A cette fierté s’en ajoute une autre, lorsqu’au travail s’ajoute le jeu. Etre cowboy, c’est vivre en permanence au contact de l’animal, en harmonie ou en affrontement avec lui. Etre rodeoman, c’est aussi cela, mais selon des règles différentes, dans lesquelles le risque brutal et le courage d’un instant remplacent ou confirment la dureté des travaux du ranch et la ténacité des cowboys.

Et enfin, pour le gamin européen que je suis resté, il y a le sentiment que cette aventure-là est à portée de rêve. Je ne serai jamais, je n’aurais jamais pu être guerrier inca, moine tibétain ou vieux sage africain, simplement parce que la couleur de ma peau, la teinte indélébile de mon peuple, l’accent inaliénable de ma culture m’auraient relégué, quelle qu’ait pu être ma volonté, au statut d’étranger. Alors qu’ici, comme d’ailleurs parmi les Gauchos d’Amérique du Sud, il aurait suffi que mon grand-père européen, poussé par l’infortune, la guerre, l’abondance familiale ou le goût de la découverte, ait décidé un beau jour de s’embarquer sur un trois-mâts à destination de l’Amérique, pour que je sois là, à poser sur le pelage d’un veau le fer brûlant qui est la marque de cette terre nouvelle.

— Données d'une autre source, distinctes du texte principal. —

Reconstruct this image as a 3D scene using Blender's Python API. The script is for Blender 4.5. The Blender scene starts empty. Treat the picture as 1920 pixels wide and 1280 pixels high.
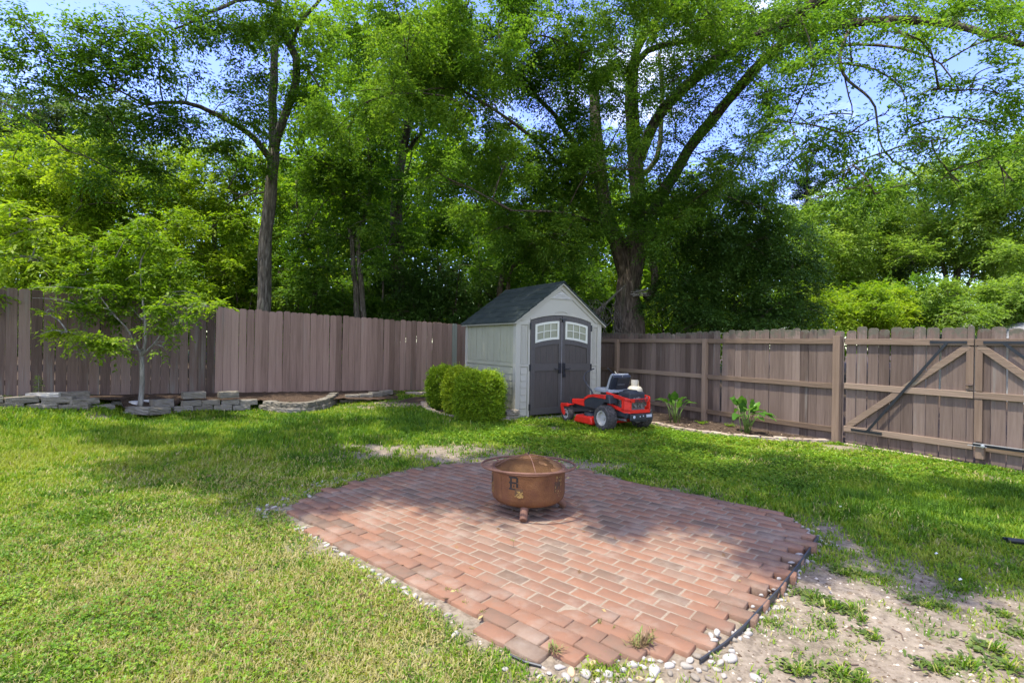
import bpy, math, random
import numpy as np
from mathutils import Vector, Matrix

# ------------------------------------------------------------------ camera, sky, sun
F, Y0, HC, RHO = 950.0, 644.0, 1.45, math.atan(0.0157)
CR, SR = math.cos(RHO), math.sin(RHO)
scene = bpy.context.scene
cam_d = bpy.data.cameras.new("camera"); cam = bpy.data.objects.new("camera", cam_d)
scene.collection.objects.link(cam); scene.camera = cam
cam_d.sensor_width = 36.0; cam_d.lens = 36.0 * F / 1920.0
cam_d.shift_y = (Y0 - 640.0) / 1920.0
cam_d.clip_start = 0.05; cam_d.clip_end = 2000.0
R3 = Matrix(((CR, -SR, 0), (0, 0, -1), (SR, CR, 0)))      # columns: right, up, back
cam.matrix_world = Matrix.Translation((0, 0, HC)) @ R3.to_4x4()
scene.render.resolution_x = 1024; scene.render.resolution_y = 682

SUNV = Vector((-0.28, -0.13, 1.0)).normalized()           # from the ground towards the sun
ELEV = math.asin(SUNV.z); AZ = math.atan2(SUNV.x, SUNV.y)
world = bpy.data.worlds.new("World"); scene.world = world; world.use_nodes = True
nt = world.node_tree; nt.nodes.clear()
wo = nt.nodes.new("ShaderNodeOutputWorld"); bg = nt.nodes.new("ShaderNodeBackground")
sky = nt.nodes.new("ShaderNodeTexSky"); sky.sky_type = 'NISHITA'; sky.sun_disc = False
sky.sun_elevation = ELEV; sky.sun_rotation = AZ; sky.air_density = 1.0; sky.dust_density = 0.6; sky.ozone_density = 2.0
tc = nt.nodes.new("ShaderNodeTexCoord")
mp = nt.nodes.new("ShaderNodeMapping"); mp.inputs['Scale'].default_value = (1.0, 1.0, 2.2); mp.inputs['Location'].default_value = (0.35, 0.1, 0.2)
cn = nt.nodes.new("ShaderNodeTexNoise"); cn.inputs['Scale'].default_value = 2.6; cn.inputs['Detail'].default_value = 8; cn.inputs['Roughness'].default_value = 0.55
cr = nt.nodes.new("ShaderNodeValToRGB"); cr.color_ramp.elements[0].position = 0.50; cr.color_ramp.elements[1].position = 0.67
cmx = nt.nodes.new("ShaderNodeMix"); cmx.data_type = 'RGBA'
hsv = nt.nodes.new("ShaderNodeHueSaturation"); hsv.inputs['Hue'].default_value = 0.53; hsv.inputs['Saturation'].default_value = 1.2; hsv.inputs['Value'].default_value = 1.0
nt.links.new(tc.outputs['Generated'], mp.inputs['Vector']); nt.links.new(mp.outputs['Vector'], cn.inputs['Vector'])
sxyz = nt.nodes.new("ShaderNodeSeparateXYZ"); nt.links.new(tc.outputs['Generated'], sxyz.inputs[0])
cadd = nt.nodes.new("ShaderNodeMath"); cadd.operation = 'MULTIPLY_ADD'; cadd.inputs[1].default_value = -0.10      # extra unseen cloud added behind the camera for whiter fill light
nt.links.new(sxyz.outputs['Y'], cadd.inputs[0]); nt.links.new(cn.outputs['Fac'], cadd.inputs[2]); nt.links.new(cadd.outputs[0], cr.inputs['Fac']); nt.links.new(cr.outputs['Color'], cmx.inputs[0])
nt.links.new(sky.outputs['Color'], hsv.inputs['Color']); nt.links.new(hsv.outputs['Color'], cmx.inputs[6])
cmx.inputs[7].default_value = (4.6, 4.8, 5.2, 1)
nt.links.new(cmx.outputs[2], bg.inputs['Color']); bg.inputs['Strength'].default_value = 0.15
nt.links.new(bg.outputs['Background'], wo.inputs['Surface'])

sun_d = bpy.data.lights.new("sun", 'SUN'); sun = bpy.data.objects.new("sun", sun_d); scene.collection.objects.link(sun)
sun_d.energy = 2.1; sun_d.angle = math.radians(0.53); sun_d.color = (1.0, 0.95, 0.86)
sun.rotation_euler = SUNV.to_track_quat('Z', 'Y').to_euler()
scene.view_settings.view_transform = 'Standard'; scene.view_settings.look = 'None'
scene.view_settings.exposure = 1.96; scene.view_settings.gamma = 1.0; scene.view_settings.use_curve_mapping = False
scene.cycles.max_bounces = 10; scene.cycles.transparent_max_bounces = 8
scene.cycles.diffuse_bounces = 6; scene.cycles.glossy_bounces = 2; scene.cycles.transmission_bounces = 6

# ------------------------------------------------------------------ pixel <-> world
def ray(px, py):
    dx, dy = px - 960.0, py - Y0
    return (dx * CR + dy * SR) / F, -(dy * CR - dx * SR) / F
def P(px, py, Z):
    a, b = ray(px, py)
    return Vector((a * Z, Z, HC + b * Z))

# left fence, right fence in plan (X, Y, base z)
LF = [(-10.6, 6.56, .50), (-8.57, 8.48, .41), (-5.98, 10.93, .285), (-2.77, 13.17, .18), (0.91, 15.45, .05)]
def LFpt(s):            # arc length from LF[1]
    pts = LF; segs = []
    acc = -math.dist(pts[0][:2], pts[1][:2])
    for a, b in zip(pts, pts[1:]):
        L = math.dist(a[:2], b[:2])
        if s <= acc + L or b is pts[-1]:
            t = (s - acc) / L
            return tuple(a[i] + (b[i] - a[i]) * t for i in range(3)), ((b[0]-a[0])/L, (b[1]-a[1])/L)
        acc += L
RF0 = Vector((3.98, 10.47)); RFD = Vector((.524, -.852)).normalized()      # towards the viewer
def RFpx(px, py=700):
    a, _ = ray(px, py)
    # (RF0.x + D.x t) = a (RF0.y + D.y t)
    return (a * RF0.y - RF0.x) / (RFD.x - a * RFD.y)
def RFp(t): return RF0 + RFD * t

# ------------------------------------------------------------------ terrain function
ctrl = []
for px, py, Z in [(-250,770,6.9),(0,768,7.7),(100,768,8.1),(195,768,8.6),(250,778,8.9),(325,772,9.4),(400,770,9.8),(480,768,10.2),(540,773,10.1),(620,762,10.9),(735,742,12.2)]:
    p = P(px, py, Z); ctrl.append((p.x, p.y, p.z))
ctrl += [(x, y, z) for x, y, z in LF]
ctrl += [(0,9.6,-.03),(-1,10,.02),(-1.6,11.5,.1),(0,13,.04),(1.9,11.2,-.05),(3.98,10.47,-.075),(5.2,8.09,-.076),(6.43,6.49,-.07),(8,4,-.07),(1.64,8.8,-.045),
  (2.5,9.2,-.045),(-5,6.5,.05),(-3.5,8.2,.01),(-6.5,6,.14),(-4,4,.01),(-2.6,2.5,-.03),(-1.2,2.2,-.04),(0,1.5,-.05),(1.2,1.9,-.055),(2.5,3,-.05),(2.8,4,-.04),(1,6.2,-.03),(-1,6.4,-.02),(-2.6,4.6,-.015),
  (-2,7.5,0),(2,7.2,-.04),(4,6,-.06),(0,0,-.04),(4,0,-.06),(-4,0,0),(-12,3,.5),(-14,12,.6),(-7,14,.4),(0,19,.1),(7,14,.0),(12,8,-.1),(-20,30,.6),(0,40,.5),(20,30,.2),(30,0,-.1),(-30,0,.6),(0,-20,0),(0,100,1),(100,50,0),(-100,50,1)]
C = np.array(ctrl)
def phi(r): return np.sqrt(r * r + 0.25)
def _solve():
    n = len(C); d = np.hypot(C[:, None, 0] - C[None, :, 0], C[:, None, 1] - C[None, :, 1])
    A = np.zeros((n + 1, n + 1)); A[:n, :n] = -phi(d) - np.eye(n) * 0.02; A[n, :n] = 1; A[:n, n] = 1
    return np.linalg.solve(A, np.append(C[:, 2], 0))
W = _solve()
def _h(v): return v - np.floor(v)
def hsh(ix, iy, s): return _h(np.sin(ix * 127.1 + iy * 311.7 + s * 74.7) * 43758.5453)
def vnoise(x, y, s=0):
    ix, iy = np.floor(x), np.floor(y); fx, fy = x - ix, y - iy
    fx = fx * fx * (3 - 2 * fx); fy = fy * fy * (3 - 2 * fy)
    a, b, c, d = hsh(ix, iy, s), hsh(ix + 1, iy, s), hsh(ix, iy + 1, s), hsh(ix + 1, iy + 1, s)
    return (a * (1 - fx) + b * fx) * (1 - fy) + (c * (1 - fx) + d * fx) * fy
def fbm(x, y, s=0, o=4):
    t = 0; a = .5; n = 0
    for i in range(o):
        t = t + a * vnoise(x * 2 ** i, y * 2 ** i, s + i * 7); n += a; a *= .5
    return t / n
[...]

Il aurait suffi que, comme Al Jordi, le cow-boy suisse du Jackpot Rodeo de Quilchena, je décide moi-même de tout laisser derrière moi et de venir ici me faire cow-boy, pour que les bandes dessinées de mon enfance, les westerns de mon cinéma de quartier, les nostalgies des musiques de l’Ouest et les gestes de la liberté deviennent ma vie. Ou deviennent la vôtre. Ils sont si rares, les rêves qu’on peut rêver éveillé.